Por Ana Flavia Berri. | Publicado em 04/12/2024.
O uso indevido de marca é um tema central no direito de propriedade industrial, especialmente quando envolve questões relacionadas ao uso prolongado de um sinal distintivo por uma empresa e a posterior contestação de sua utilização por outra empresa que obteve o registro da marca.
Em recente decisão, a 1ª Câmara Reservada de Direito Empresarial do Tribunal de Justiça de São Paulo (TJSP) analisou um caso de uso indevido de marca entre duas pizzarias, uma localizada em Sorocaba e outra na capital paulista. A pizzaria de Sorocaba utilizava a marca de 1994, por meio de um contrato de franquia com o titular original do registro, e continuou a utilizá-la após a extinção do registro da franqueadora em 2013, pagando taxas de royalties e demais obrigações contratuais. Já a pizzaria de São Paulo, autora da ação, obteve o registro da marca somente em 2016, mas se manteve inerte por 6 anos após ter ciência do uso da marca pela pizzaria de Sorocaba em 2017.
A decisão do TJSP foi unânime, favorável à pizzaria de Sorocaba. O relator ressaltou o uso prolongado e de boa-fé da marca por quase 30 anos, a inércia da autora em contestar a utilização da marca durante esse período e a distância geográfica significativa entre os dois estabelecimentos, que atuavam para públicos-alvo distintos. Sem qualquer demonstração de prejuízo pela pizzaria de São Paulo, a jurisprudência aplicável envolveu, ainda, a análise de ausência de risco de confusão entre os consumidores, o que, ao fim, resultou na admissão da convivência pacífica das marcas, afastando qualquer condenação à pizzaria de Sorocaba.
Da decisão notou-se o entendimento de que o uso prolongado de uma marca pode gerar, para o detentor da marca, o que se conhece como “direito adquirido”, mesmo que o registro da marca tenha sido extinto ou o titular do registro tenha sido alterado. Esse conceito foi diretamente relacionado ao princípio da boa-fé, que é um elemento essencial para a avaliação da situação. A boa-fé, em geral, permite que o uso contínuo e ininterrupto de um sinal distintivo seja considerado legítimo, principalmente quando este uso ocorre sem contestação por um longo período.

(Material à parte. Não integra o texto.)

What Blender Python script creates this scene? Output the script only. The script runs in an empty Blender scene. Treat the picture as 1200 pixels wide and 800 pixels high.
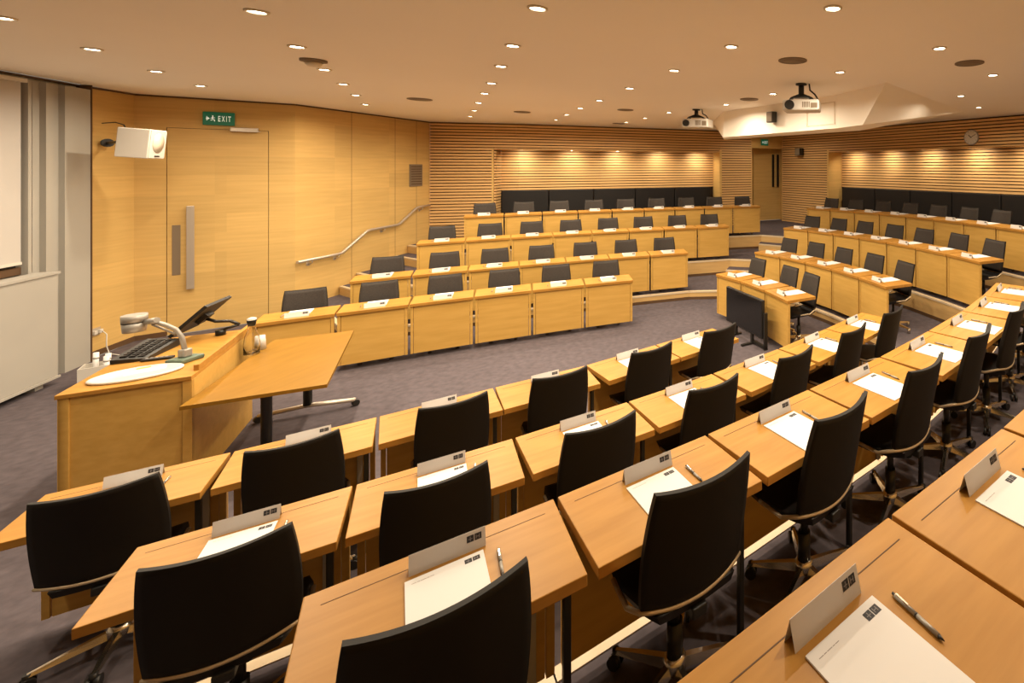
import bpy, bmesh, math, random
from mathutils import Vector, Matrix
from mathutils.geometry import tessellate_polygon
random.seed(7)
S = bpy.context.scene
COL = S.collection
PI = math.pi

# ------------------------------------------------------------------ camera, exposure
EYE = 2.481                                   # height of the lens above the lecture floor
cam_d = bpy.data.cameras.new('camera')
cam = bpy.data.objects.new('camera', cam_d); COL.objects.link(cam)
cam.location = (0, 0, EYE); cam.rotation_euler = (PI/2, 0, 0)
FPX, CX, CY = 566.6, 920.2, 195.5             # focal length and principal point in pixels of the 1200x800 frame
cam_d.sensor_width = 36.0; cam_d.lens = FPX/1200*36
cam_d.shift_x = (600-CX)/1200; cam_d.shift_y = (CY-400)/1200
cam_d.clip_start = 0.05; cam_d.clip_end = 100
S.camera = cam
S.view_settings.view_transform = 'Standard'; S.view_settings.look = 'None'
S.view_settings.exposure = 0.2; S.view_settings.gamma = 1.0
S.view_settings.use_curve_mapping = False
LAMP_W = 25.0                                  # watts of each downlight
LAMP_COL = (1.0, 0.84, 0.62)
NICHE_W = 6.5
w = bpy.data.worlds.new('world'); S.world = w; w.use_nodes = True
w.node_tree.nodes['Background'].inputs[0].default_value = (1.0, 0.85, 0.65, 1)
w.node_tree.nodes['Background'].inputs[1].default_value = 0.3
try:
    S.cycles.max_bounces = 8; S.cycles.diffuse_bounces = 6; S.cycles.glossy_bounces = 3
    S.cycles.use_denoising = True; S.cycles.sample_clamp_indirect = 4.0
    S.cycles.caustics_reflective = False; S.cycles.caustics_refractive = False
except Exception: pass

H_CEIL = EYE + 1.04
TIER = [0.0, 0.148, 0.458, 0.777]
TOP = 0.72

# ------------------------------------------------------------------ materials
def mat(name, col, rough=0.5, metal=0.0, spec=0.5):
    m = bpy.data.materials.new(name); m.use_nodes = True
    b = m.node_tree.nodes['Principled BSDF']
    b.inputs['Base Color'].default_value = (*col, 1); b.inputs['Roughness'].default_value = rough
    b.inputs['Metallic'].default_value = metal; b.inputs['Specular IOR Level'].default_value = spec
    return m
def noisy(name, ca, cb, scale, rough=0.5, stretch=(1, 1, 1), detail=4, bump=0.0, tint=0.0, spec=0.5, coarse=0.0, lo=0.3, hi=0.7):
    m = mat(name, ca, rough, 0, spec); nt = m.node_tree; N = nt.nodes; L = nt.links
    b = N['Principled BSDF']
    tc = N.new('ShaderNodeTexCoord'); mp = N.new('ShaderNodeMapping'); mp.inputs['Scale'].default_value = stretch
    no = N.new('ShaderNodeTexNoise'); no.inputs['Scale'].default_value = scale; no.inputs['Detail'].default_value = detail
    L.new(tc.outputs['Object'], mp.inputs['Vector'])
    if tint:
        oi = N.new('ShaderNodeObjectInfo'); ad = N.new('ShaderNodeVectorMath'); ad.operation = 'ADD'
        mu = N.new('ShaderNodeMath'); mu.operation = 'MULTIPLY'; mu.inputs[1].default_value = 37.0
        L.new(oi.outputs['Random'], mu.inputs[0]); L.new(mp.outputs['Vector'], ad.inputs[0]); L.new(mu.outputs[0], ad.inputs[1])
        L.new(ad.outputs[0], no.inputs['Vector'])
    else:
        L.new(mp.outputs['Vector'], no.inputs['Vector'])
    cr = N.new('ShaderNodeValToRGB'); cr.color_ramp.elements[0].position = lo; cr.color_ramp.elements[1].position = hi
    cr.color_ramp.elements[0].color = (*ca, 1); cr.color_ramp.elements[1].color = (*cb, 1)
    L.new(no.outputs['Fac'], cr.inputs['Fac'])
    out = cr.outputs['Color']
    if coarse:
        n2 = N.new('ShaderNodeTexNoise'); n2.inputs['Scale'].default_value = coarse; n2.inputs['Detail'].default_value = 2
        L.new(tc.outputs['Object'], n2.inputs['Vector'])
        mr = N.new('ShaderNodeMapRange'); mr.inputs['From Min'].default_value = .3; mr.inputs['From Max'].default_value = .7
        mr.inputs['To Min'].default_value = .86; mr.inputs['To Max'].default_value = 1.08
        L.new(n2.outputs['Fac'], mr.inputs['Value'])
        hs = N.new('ShaderNodeHueSaturation'); L.new(out, hs.inputs['Color']); L.new(mr.outputs[0], hs.inputs['Value']); out = hs.outputs['Color']
    if tint:
        mr = N.new('ShaderNodeMapRange'); mr.inputs['To Min'].default_value = 1-tint; mr.inputs['To Max'].default_value = 1+tint
        L.new(oi.outputs['Random'], mr.inputs['Value'])
        hs = N.new('ShaderNodeHueSaturation'); L.new(out, hs.inputs['Color']); L.new(mr.outputs[0], hs.inputs['Value']); out = hs.outputs['Color']
    L.new(out, b.inputs['Base Color'])
    if bump:
        bp = N.new('ShaderNodeBump'); bp.inputs['Strength'].default_value = bump; bp.inputs['Distance'].default_value = 0.01
        L.new(no.outputs['Fac'], bp.inputs['Height']); L.new(bp.outputs['Normal'], b.inputs['Normal'])
    return m
def emit(name, col, strength):
    m = bpy.data.materials.new(name); m.use_nodes = True; N = m.node_tree.nodes
    b = N['Principled BSDF']; b.inputs['Base Color'].default_value = (*col, 1)
    b.inputs['Emission Color'].default_value = (*col, 1); b.inputs['Emission Strength'].default_value = strength
    return m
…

No caso específico das pizzarias, o fato do estabelecimento de Sorocaba ter utilizado a marca de forma ininterrupta desde 1994 e não ter sido desafiada por mais de 6 anos após a autora ter obtido o registro e ter ciência da existência da concorrente, evidencia o conceito de boa-fé e o direito de continuar com a utilização do sinal distintivo, já que a proteção de uma marca deve ser exercida com diligência, e não com espera passiva, o que fortalece a argumentação de que a convivência entre as marcas era possível.
Embora o tema ainda gere debates e nem todos os tribunais superiores adotem este posicionamento, o acórdão prolatado pela Câmara supramencionada pode ser considerado um precedente relevante, inclusive para casos mais complexos, em que haja confusão de mercado ou prejuízo comprovado, de modo que a decisão reforça a importância de buscar um equilíbrio entre os direitos do titular do registro e os direitos adquiridos por meio do uso contínuo e de boa-fé de um sinal distintivo. Assim, pode-se argumentar que, mesmo diante de confusão ou prejuízo, a proporcionalidade deve ser observada, levando em conta o contexto das partes envolvidas, permitindo estimular relações de mercado mais harmoniosas, protegendo a inovação e a concorrência justa, sem desconsiderar as peculiaridades de cada caso.